The Panama-flagged ship Bright Royal, ran aground early Friday in waters about six nautical miles northwest of the island in Quang Ngai province on Vietnam’s south central coast.

According to the Quang Ngai Port Authority, the ship smashed into the island’s reefs, causing 387 tons of fuel oil to spill from two tanks.

Bright Royal

The cargo ship Bright Royal (Photo courtesy Vanguard Maritime, Ltd.)

Provincial officials estimate the spill now spans an area of 20,000 square meters. The oil slick continues to spread out over the sea surface,  provincial border guards told the Chinese newswire Xinhua.

They say the ship is likely to sink.

The accident occurred when the cargo ship, managed by Vanguard Maritime Ltd. of Chittagong, Bangladesh, part of the BSA Group of companies, was traveling from Ha Tinh province’s Vung Ang port in Vietnam to Bangladesh, Vietnam’s state-run radio online reported Friday.

The Quang Ngai Steering Committee for Flood and Storm Prevention and Control ordered the provincial People’s Committee to work with relevant agencies to rescue the
24 crewmembers on board and deal with the oil spill.

Ly Son, an island of 21,500 people, is a major offshore fishing center, accounting for about one-fourth of the entire seafood production of Quang Ngai province.
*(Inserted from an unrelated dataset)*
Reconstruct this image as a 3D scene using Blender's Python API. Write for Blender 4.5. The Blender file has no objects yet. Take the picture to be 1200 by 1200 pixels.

Whale worship among Ly Son fishermen is common and temples house skeletons of giant whales that beached on the island more than 100 years ago.

“Praying to the whale will help us if we encounter trouble at sea,” a Ly Son fisherman told Agence France Press in November 2012 as he and his crew prepared to set sail.

The practice of traditional rituals such as whale worship now is encouraged by communist authorities, which for years restricted all religious activities, before lifting restrictions in 2004.

Since the turn of the 21st century Ly Son has been developing its tourist industry, based in part on the presence of the giant whales in its waters.